### Task goal
Extract every line below, verbatim.

### Provided material
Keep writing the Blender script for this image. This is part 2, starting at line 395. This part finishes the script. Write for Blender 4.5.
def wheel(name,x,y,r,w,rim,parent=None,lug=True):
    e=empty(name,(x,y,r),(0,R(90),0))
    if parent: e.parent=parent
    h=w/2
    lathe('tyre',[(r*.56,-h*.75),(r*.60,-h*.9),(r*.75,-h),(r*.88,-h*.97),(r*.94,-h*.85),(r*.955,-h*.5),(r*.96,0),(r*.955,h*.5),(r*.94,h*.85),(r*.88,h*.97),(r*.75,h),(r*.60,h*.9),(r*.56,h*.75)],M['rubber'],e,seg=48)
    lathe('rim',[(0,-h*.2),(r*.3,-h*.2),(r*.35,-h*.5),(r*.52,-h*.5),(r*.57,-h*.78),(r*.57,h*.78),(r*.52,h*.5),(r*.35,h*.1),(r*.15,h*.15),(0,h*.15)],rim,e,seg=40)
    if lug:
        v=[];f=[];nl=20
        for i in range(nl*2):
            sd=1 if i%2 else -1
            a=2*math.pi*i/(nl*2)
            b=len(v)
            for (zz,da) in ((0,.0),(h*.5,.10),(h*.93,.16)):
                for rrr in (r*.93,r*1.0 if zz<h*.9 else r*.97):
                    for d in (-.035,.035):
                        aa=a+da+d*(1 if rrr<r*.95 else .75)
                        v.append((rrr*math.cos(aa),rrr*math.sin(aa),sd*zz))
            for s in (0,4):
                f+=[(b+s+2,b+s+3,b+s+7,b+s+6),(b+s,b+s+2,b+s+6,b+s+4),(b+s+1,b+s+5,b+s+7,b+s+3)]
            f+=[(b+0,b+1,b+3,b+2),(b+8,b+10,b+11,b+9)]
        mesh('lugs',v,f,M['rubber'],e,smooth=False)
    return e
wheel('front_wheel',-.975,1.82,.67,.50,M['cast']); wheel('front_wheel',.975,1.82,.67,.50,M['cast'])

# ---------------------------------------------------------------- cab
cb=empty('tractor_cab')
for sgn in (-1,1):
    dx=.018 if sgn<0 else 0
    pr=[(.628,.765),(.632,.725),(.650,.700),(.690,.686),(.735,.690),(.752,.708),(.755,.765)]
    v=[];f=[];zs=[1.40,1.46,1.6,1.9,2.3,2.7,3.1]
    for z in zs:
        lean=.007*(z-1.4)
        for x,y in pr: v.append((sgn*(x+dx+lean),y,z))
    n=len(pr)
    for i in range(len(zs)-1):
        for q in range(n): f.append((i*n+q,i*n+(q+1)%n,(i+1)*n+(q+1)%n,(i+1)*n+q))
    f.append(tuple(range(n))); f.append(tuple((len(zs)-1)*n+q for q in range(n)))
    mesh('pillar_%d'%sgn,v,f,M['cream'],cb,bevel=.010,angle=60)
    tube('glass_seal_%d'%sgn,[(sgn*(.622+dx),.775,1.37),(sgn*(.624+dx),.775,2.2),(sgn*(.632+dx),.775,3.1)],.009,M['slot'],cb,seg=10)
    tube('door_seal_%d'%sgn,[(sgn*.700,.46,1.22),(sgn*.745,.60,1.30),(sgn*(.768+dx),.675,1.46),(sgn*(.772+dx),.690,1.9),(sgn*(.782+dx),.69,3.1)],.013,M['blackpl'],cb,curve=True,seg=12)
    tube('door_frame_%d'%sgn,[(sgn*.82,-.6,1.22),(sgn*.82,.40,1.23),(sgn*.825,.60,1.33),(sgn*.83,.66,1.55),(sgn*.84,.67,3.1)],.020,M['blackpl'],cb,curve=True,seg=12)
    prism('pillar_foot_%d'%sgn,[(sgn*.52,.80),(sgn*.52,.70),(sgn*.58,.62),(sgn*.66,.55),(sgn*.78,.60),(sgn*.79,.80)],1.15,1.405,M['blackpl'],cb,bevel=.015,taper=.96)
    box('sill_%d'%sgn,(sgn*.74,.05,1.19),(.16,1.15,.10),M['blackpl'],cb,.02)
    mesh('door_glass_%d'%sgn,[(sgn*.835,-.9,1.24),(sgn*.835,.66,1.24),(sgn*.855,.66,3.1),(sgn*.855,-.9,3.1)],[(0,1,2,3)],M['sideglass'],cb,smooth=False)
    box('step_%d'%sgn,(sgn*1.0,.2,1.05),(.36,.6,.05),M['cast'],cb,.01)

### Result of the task
Keep writing the Blender script for this image. This is part 2, starting at line 395. This part finishes the script. Write for Blender 4.5.
def wheel(name,x,y,r,w,rim,parent=None,lug=True):
    e=empty(name,(x,y,r),(0,R(90),0))
    if parent: e.parent=parent
    h=w/2
    lathe('tyre',[(r*.56,-h*.75),(r*.60,-h*.9),(r*.75,-h),(r*.88,-h*.97),(r*.94,-h*.85),(r*.955,-h*.5),(r*.96,0),(r*.955,h*.5),(r*.94,h*.85),(r*.88,h*.97),(r*.75,h),(r*.60,h*.9),(r*.56,h*.75)],M['rubber'],e,seg=48)
    lathe('rim',[(0,-h*.2),(r*.3,-h*.2),(r*.35,-h*.5),(r*.52,-h*.5),(r*.57,-h*.78),(r*.57,h*.78),(r*.52,h*.5),(r*.35,h*.1),(r*.15,h*.15),(0,h*.15)],rim,e,seg=40)
    if lug:
        v=[];f=[];nl=20
        for i in range(nl*2):
            sd=1 if i%2 else -1
            a=2*math.pi*i/(nl*2)
            b=len(v)
            for (zz,da) in ((0,.0),(h*.5,.10),(h*.93,.16)):
                for rrr in (r*.93,r*1.0 if zz<h*.9 else r*.97):
                    for d in (-.035,.035):
                        aa=a+da+d*(1 if rrr<r*.95 else .75)
                        v.append((rrr*math.cos(aa),rrr*math.sin(aa),sd*zz))
            for s in (0,4):
                f+=[(b+s+2,b+s+3,b+s+7,b+s+6),(b+s,b+s+2,b+s+6,b+s+4),(b+s+1,b+s+5,b+s+7,b+s+3)]
            f+=[(b+0,b+1,b+3,b+2),(b+8,b+10,b+11,b+9)]
        mesh('lugs',v,f,M['rubber'],e,smooth=False)
    return e
wheel('front_wheel',-.975,1.82,.67,.50,M['cast']); wheel('front_wheel',.975,1.82,.67,.50,M['cast'])

# ---------------------------------------------------------------- cab
cb=empty('tractor_cab')
for sgn in (-1,1):
    dx=.018 if sgn<0 else 0
    pr=[(.628,.765),(.632,.725),(.650,.700),(.690,.686),(.735,.690),(.752,.708),(.755,.765)]
    v=[];f=[];zs=[1.40,1.46,1.6,1.9,2.3,2.7,3.1]
    for z in zs:
        lean=.007*(z-1.4)
        for x,y in pr: v.append((sgn*(x+dx+lean),y,z))
    n=len(pr)
    for i in range(len(zs)-1):
        for q in range(n): f.append((i*n+q,i*n+(q+1)%n,(i+1)*n+(q+1)%n,(i+1)*n+q))
    f.append(tuple(range(n))); f.append(tuple((len(zs)-1)*n+q for q in range(n)))
    mesh('pillar_%d'%sgn,v,f,M['cream'],cb,bevel=.010,angle=60)
    tube('glass_seal_%d'%sgn,[(sgn*(.622+dx),.775,1.37),(sgn*(.624+dx),.775,2.2),(sgn*(.632+dx),.775,3.1)],.009,M['slot'],cb,seg=10)
    tube('door_seal_%d'%sgn,[(sgn*.700,.46,1.22),(sgn*.745,.60,1.30),(sgn*(.768+dx),.675,1.46),(sgn*(.772+dx),.690,1.9),(sgn*(.782+dx),.69,3.1)],.013,M['blackpl'],cb,curve=True,seg=12)
    tube('door_frame_%d'%sgn,[(sgn*.82,-.6,1.22),(sgn*.82,.40,1.23),(sgn*.825,.60,1.33),(sgn*.83,.66,1.55),(sgn*.84,.67,3.1)],.020,M['blackpl'],cb,curve=True,seg=12)
    prism('pillar_foot_%d'%sgn,[(sgn*.52,.80),(sgn*.52,.70),(sgn*.58,.62),(sgn*.66,.55),(sgn*.78,.60),(sgn*.79,.80)],1.15,1.405,M['blackpl'],cb,bevel=.015,taper=.96)
    box('sill_%d'%sgn,(sgn*.74,.05,1.19),(.16,1.15,.10),M['blackpl'],cb,.02)
    mesh('door_glass_%d'%sgn,[(sgn*.835,-.9,1.24),(sgn*.835,.66,1.24),(sgn*.855,.66,3.1),(sgn*.855,-.9,3.1)],[(0,1,2,3)],M['sideglass'],cb,smooth=False)
    box('step_%d'%sgn,(sgn*1.0,.2,1.05),(.36,.6,.05),M['cast'],cb,.01)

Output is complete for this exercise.